Task goal — Copy out every line of the data exactly.

++++++++

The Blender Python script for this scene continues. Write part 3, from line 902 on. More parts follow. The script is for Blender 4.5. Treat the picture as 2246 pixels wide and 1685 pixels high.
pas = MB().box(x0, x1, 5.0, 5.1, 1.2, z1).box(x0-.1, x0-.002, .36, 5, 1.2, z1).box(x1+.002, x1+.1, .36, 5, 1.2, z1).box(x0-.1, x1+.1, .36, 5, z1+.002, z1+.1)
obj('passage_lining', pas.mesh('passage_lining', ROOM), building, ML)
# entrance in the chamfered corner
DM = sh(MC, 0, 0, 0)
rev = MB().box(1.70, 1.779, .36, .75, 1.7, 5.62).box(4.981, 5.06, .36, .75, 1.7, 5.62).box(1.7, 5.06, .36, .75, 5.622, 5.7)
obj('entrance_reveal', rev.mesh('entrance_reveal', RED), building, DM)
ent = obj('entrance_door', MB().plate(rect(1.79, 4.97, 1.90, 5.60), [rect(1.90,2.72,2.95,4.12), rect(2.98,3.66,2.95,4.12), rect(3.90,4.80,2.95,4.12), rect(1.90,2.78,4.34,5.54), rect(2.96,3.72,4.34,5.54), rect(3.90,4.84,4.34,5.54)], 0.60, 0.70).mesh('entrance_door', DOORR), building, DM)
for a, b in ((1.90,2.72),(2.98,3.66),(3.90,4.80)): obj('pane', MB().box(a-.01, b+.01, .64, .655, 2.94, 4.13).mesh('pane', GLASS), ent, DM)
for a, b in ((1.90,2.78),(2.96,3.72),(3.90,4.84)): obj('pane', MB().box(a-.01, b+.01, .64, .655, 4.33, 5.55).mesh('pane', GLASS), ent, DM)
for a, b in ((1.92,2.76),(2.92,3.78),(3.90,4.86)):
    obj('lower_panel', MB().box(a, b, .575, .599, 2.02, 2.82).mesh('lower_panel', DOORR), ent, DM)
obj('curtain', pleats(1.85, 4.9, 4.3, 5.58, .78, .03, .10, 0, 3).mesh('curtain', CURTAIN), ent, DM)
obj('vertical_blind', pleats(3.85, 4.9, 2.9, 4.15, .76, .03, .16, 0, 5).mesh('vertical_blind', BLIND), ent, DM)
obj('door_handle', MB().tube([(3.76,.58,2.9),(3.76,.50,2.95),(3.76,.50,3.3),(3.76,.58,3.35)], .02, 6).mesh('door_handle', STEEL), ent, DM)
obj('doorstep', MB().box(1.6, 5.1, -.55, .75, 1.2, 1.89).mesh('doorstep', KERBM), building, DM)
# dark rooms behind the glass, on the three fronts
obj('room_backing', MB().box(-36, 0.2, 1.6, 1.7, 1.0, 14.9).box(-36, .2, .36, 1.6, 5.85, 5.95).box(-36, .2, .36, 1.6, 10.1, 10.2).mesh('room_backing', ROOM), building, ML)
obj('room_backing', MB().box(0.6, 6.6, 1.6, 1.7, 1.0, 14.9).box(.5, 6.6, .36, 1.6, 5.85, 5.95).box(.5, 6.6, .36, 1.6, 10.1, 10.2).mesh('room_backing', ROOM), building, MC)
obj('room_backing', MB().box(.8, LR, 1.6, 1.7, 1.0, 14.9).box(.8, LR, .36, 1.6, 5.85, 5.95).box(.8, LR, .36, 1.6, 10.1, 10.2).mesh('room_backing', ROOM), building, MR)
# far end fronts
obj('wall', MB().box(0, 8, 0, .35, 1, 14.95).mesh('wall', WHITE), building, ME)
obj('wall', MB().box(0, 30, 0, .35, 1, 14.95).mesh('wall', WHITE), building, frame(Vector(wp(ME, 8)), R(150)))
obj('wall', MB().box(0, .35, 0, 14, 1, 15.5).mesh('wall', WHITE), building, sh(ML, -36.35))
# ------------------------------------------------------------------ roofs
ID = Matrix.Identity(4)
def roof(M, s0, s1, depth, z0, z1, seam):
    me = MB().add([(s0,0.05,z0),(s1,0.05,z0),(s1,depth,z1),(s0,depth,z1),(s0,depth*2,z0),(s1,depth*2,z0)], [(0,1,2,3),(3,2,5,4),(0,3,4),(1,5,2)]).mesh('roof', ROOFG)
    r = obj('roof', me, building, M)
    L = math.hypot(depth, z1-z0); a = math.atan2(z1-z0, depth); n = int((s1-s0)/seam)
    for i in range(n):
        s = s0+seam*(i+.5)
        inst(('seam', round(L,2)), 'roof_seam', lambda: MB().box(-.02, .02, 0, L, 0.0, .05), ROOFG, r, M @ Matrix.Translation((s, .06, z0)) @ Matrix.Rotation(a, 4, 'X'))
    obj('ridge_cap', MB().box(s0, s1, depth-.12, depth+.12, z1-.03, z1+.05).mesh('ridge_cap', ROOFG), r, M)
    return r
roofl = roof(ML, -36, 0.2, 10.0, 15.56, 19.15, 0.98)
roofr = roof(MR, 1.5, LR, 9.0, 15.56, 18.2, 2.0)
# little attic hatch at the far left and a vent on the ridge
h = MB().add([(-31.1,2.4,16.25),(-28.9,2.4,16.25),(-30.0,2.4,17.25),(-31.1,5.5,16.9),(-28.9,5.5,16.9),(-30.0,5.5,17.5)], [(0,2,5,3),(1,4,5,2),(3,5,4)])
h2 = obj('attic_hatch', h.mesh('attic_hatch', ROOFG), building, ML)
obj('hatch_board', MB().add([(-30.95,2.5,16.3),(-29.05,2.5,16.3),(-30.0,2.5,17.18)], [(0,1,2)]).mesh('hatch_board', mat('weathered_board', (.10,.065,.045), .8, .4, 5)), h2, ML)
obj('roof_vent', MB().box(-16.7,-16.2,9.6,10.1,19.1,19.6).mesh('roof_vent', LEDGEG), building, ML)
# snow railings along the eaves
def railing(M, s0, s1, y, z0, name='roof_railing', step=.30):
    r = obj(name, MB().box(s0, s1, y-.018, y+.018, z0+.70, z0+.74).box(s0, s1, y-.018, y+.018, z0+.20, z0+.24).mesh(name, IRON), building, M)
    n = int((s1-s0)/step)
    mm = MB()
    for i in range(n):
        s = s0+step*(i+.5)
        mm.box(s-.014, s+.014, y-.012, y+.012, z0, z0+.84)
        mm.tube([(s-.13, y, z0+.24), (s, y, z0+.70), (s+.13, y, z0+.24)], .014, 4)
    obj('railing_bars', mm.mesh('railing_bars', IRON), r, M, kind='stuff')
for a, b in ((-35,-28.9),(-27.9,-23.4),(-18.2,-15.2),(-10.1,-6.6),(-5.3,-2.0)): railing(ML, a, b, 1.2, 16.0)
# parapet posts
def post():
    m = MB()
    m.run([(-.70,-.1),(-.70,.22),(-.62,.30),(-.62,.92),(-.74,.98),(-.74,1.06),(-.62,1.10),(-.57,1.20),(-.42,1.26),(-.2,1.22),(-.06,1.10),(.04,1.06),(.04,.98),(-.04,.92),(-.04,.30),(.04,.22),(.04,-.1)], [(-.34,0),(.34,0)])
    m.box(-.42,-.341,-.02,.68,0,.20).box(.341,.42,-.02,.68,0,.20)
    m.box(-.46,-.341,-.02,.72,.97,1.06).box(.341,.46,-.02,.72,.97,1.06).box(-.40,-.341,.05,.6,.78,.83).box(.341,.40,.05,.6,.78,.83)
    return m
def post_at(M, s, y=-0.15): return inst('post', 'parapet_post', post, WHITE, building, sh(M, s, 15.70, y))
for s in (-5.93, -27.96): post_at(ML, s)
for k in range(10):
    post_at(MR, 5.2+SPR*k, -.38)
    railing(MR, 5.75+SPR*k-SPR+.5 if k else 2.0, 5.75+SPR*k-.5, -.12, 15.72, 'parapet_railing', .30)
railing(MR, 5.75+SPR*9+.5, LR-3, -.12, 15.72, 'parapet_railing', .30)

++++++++

Solution to this task —
The Blender Python script for this scene continues. Write part 3, from line 902 on. More parts follow. The script is for Blender 4.5. Treat the picture as 2246 pixels wide and 1685 pixels high.
pas = MB().box(x0, x1, 5.0, 5.1, 1.2, z1).box(x0-.1, x0-.002, .36, 5, 1.2, z1).box(x1+.002, x1+.1, .36, 5, 1.2, z1).box(x0-.1, x1+.1, .36, 5, z1+.002, z1+.1)
obj('passage_lining', pas.mesh('passage_lining', ROOM), building, ML)
# entrance in the chamfered corner
DM = sh(MC, 0, 0, 0)
rev = MB().box(1.70, 1.779, .36, .75, 1.7, 5.62).box(4.981, 5.06, .36, .75, 1.7, 5.62).box(1.7, 5.06, .36, .75, 5.622, 5.7)
obj('entrance_reveal', rev.mesh('entrance_reveal', RED), building, DM)
ent = obj('entrance_door', MB().plate(rect(1.79, 4.97, 1.90, 5.60), [rect(1.90,2.72,2.95,4.12), rect(2.98,3.66,2.95,4.12), rect(3.90,4.80,2.95,4.12), rect(1.90,2.78,4.34,5.54), rect(2.96,3.72,4.34,5.54), rect(3.90,4.84,4.34,5.54)], 0.60, 0.70).mesh('entrance_door', DOORR), building, DM)
for a, b in ((1.90,2.72),(2.98,3.66),(3.90,4.80)): obj('pane', MB().box(a-.01, b+.01, .64, .655, 2.94, 4.13).mesh('pane', GLASS), ent, DM)
for a, b in ((1.90,2.78),(2.96,3.72),(3.90,4.84)): obj('pane', MB().box(a-.01, b+.01, .64, .655, 4.33, 5.55).mesh('pane', GLASS), ent, DM)
for a, b in ((1.92,2.76),(2.92,3.78),(3.90,4.86)):
    obj('lower_panel', MB().box(a, b, .575, .599, 2.02, 2.82).mesh('lower_panel', DOORR), ent, DM)
obj('curtain', pleats(1.85, 4.9, 4.3, 5.58, .78, .03, .10, 0, 3).mesh('curtain', CURTAIN), ent, DM)
obj('vertical_blind', pleats(3.85, 4.9, 2.9, 4.15, .76, .03, .16, 0, 5).mesh('vertical_blind', BLIND), ent, DM)
obj('door_handle', MB().tube([(3.76,.58,2.9),(3.76,.50,2.95),(3.76,.50,3.3),(3.76,.58,3.35)], .02, 6).mesh('door_handle', STEEL), ent, DM)
obj('doorstep', MB().box(1.6, 5.1, -.55, .75, 1.2, 1.89).mesh('doorstep', KERBM), building, DM)
# dark rooms behind the glass, on the three fronts
obj('room_backing', MB().box(-36, 0.2, 1.6, 1.7, 1.0, 14.9).box(-36, .2, .36, 1.6, 5.85, 5.95).box(-36, .2, .36, 1.6, 10.1, 10.2).mesh('room_backing', ROOM), building, ML)
obj('room_backing', MB().box(0.6, 6.6, 1.6, 1.7, 1.0, 14.9).box(.5, 6.6, .36, 1.6, 5.85, 5.95).box(.5, 6.6, .36, 1.6, 10.1, 10.2).mesh('room_backing', ROOM), building, MC)
obj('room_backing', MB().box(.8, LR, 1.6, 1.7, 1.0, 14.9).box(.8, LR, .36, 1.6, 5.85, 5.95).box(.8, LR, .36, 1.6, 10.1, 10.2).mesh('room_backing', ROOM), building, MR)
# far end fronts
obj('wall', MB().box(0, 8, 0, .35, 1, 14.95).mesh('wall', WHITE), building, ME)
obj('wall', MB().box(0, 30, 0, .35, 1, 14.95).mesh('wall', WHITE), building, frame(Vector(wp(ME, 8)), R(150)))
obj('wall', MB().box(0, .35, 0, 14, 1, 15.5).mesh('wall', WHITE), building, sh(ML, -36.35))
# ------------------------------------------------------------------ roofs
ID = Matrix.Identity(4)
def roof(M, s0, s1, depth, z0, z1, seam):
    me = MB().add([(s0,0.05,z0),(s1,0.05,z0),(s1,depth,z1),(s0,depth,z1),(s0,depth*2,z0),(s1,depth*2,z0)], [(0,1,2,3),(3,2,5,4),(0,3,4),(1,5,2)]).mesh('roof', ROOFG)
    r = obj('roof', me, building, M)
    L = math.hypot(depth, z1-z0); a = math.atan2(z1-z0, depth); n = int((s1-s0)/seam)
    for i in range(n):
        s = s0+seam*(i+.5)
        inst(('seam', round(L,2)), 'roof_seam', lambda: MB().box(-.02, .02, 0, L, 0.0, .05), ROOFG, r, M @ Matrix.Translation((s, .06, z0)) @ Matrix.Rotation(a, 4, 'X'))
    obj('ridge_cap', MB().box(s0, s1, depth-.12, depth+.12, z1-.03, z1+.05).mesh('ridge_cap', ROOFG), r, M)
    return r
roofl = roof(ML, -36, 0.2, 10.0, 15.56, 19.15, 0.98)
roofr = roof(MR, 1.5, LR, 9.0, 15.56, 18.2, 2.0)
# little attic hatch at the far left and a vent on the ridge
h = MB().add([(-31.1,2.4,16.25),(-28.9,2.4,16.25),(-30.0,2.4,17.25),(-31.1,5.5,16.9),(-28.9,5.5,16.9),(-30.0,5.5,17.5)], [(0,2,5,3),(1,4,5,2),(3,5,4)])
h2 = obj('attic_hatch', h.mesh('attic_hatch', ROOFG), building, ML)
obj('hatch_board', MB().add([(-30.95,2.5,16.3),(-29.05,2.5,16.3),(-30.0,2.5,17.18)], [(0,1,2)]).mesh('hatch_board', mat('weathered_board', (.10,.065,.045), .8, .4, 5)), h2, ML)
obj('roof_vent', MB().box(-16.7,-16.2,9.6,10.1,19.1,19.6).mesh('roof_vent', LEDGEG), building, ML)
# snow railings along the eaves
def railing(M, s0, s1, y, z0, name='roof_railing', step=.30):
    r = obj(name, MB().box(s0, s1, y-.018, y+.018, z0+.70, z0+.74).box(s0, s1, y-.018, y+.018, z0+.20, z0+.24).mesh(name, IRON), building, M)
    n = int((s1-s0)/step)
    mm = MB()
    for i in range(n):
        s = s0+step*(i+.5)
        mm.box(s-.014, s+.014, y-.012, y+.012, z0, z0+.84)
        mm.tube([(s-.13, y, z0+.24), (s, y, z0+.70), (s+.13, y, z0+.24)], .014, 4)
    obj('railing_bars', mm.mesh('railing_bars', IRON), r, M, kind='stuff')
for a, b in ((-35,-28.9),(-27.9,-23.4),(-18.2,-15.2),(-10.1,-6.6),(-5.3,-2.0)): railing(ML, a, b, 1.2, 16.0)
# parapet posts
def post():
    m = MB()
    m.run([(-.70,-.1),(-.70,.22),(-.62,.30),(-.62,.92),(-.74,.98),(-.74,1.06),(-.62,1.10),(-.57,1.20),(-.42,1.26),(-.2,1.22),(-.06,1.10),(.04,1.06),(.04,.98),(-.04,.92),(-.04,.30),(.04,.22),(.04,-.1)], [(-.34,0),(.34,0)])
    m.box(-.42,-.341,-.02,.68,0,.20).box(.341,.42,-.02,.68,0,.20)
    m.box(-.46,-.341,-.02,.72,.97,1.06).box(.341,.46,-.02,.72,.97,1.06).box(-.40,-.341,.05,.6,.78,.83).box(.341,.40,.05,.6,.78,.83)
    return m
def post_at(M, s, y=-0.15): return inst('post', 'parapet_post', post, WHITE, building, sh(M, s, 15.70, y))
for s in (-5.93, -27.96): post_at(ML, s)
for k in range(10):
    post_at(MR, 5.2+SPR*k, -.38)
    railing(MR, 5.75+SPR*k-SPR+.5 if k else 2.0, 5.75+SPR*k-.5, -.12, 15.72, 'parapet_railing', .30)
railing(MR, 5.75+SPR*9+.5, LR-3, -.12, 15.72, 'parapet_railing', .30)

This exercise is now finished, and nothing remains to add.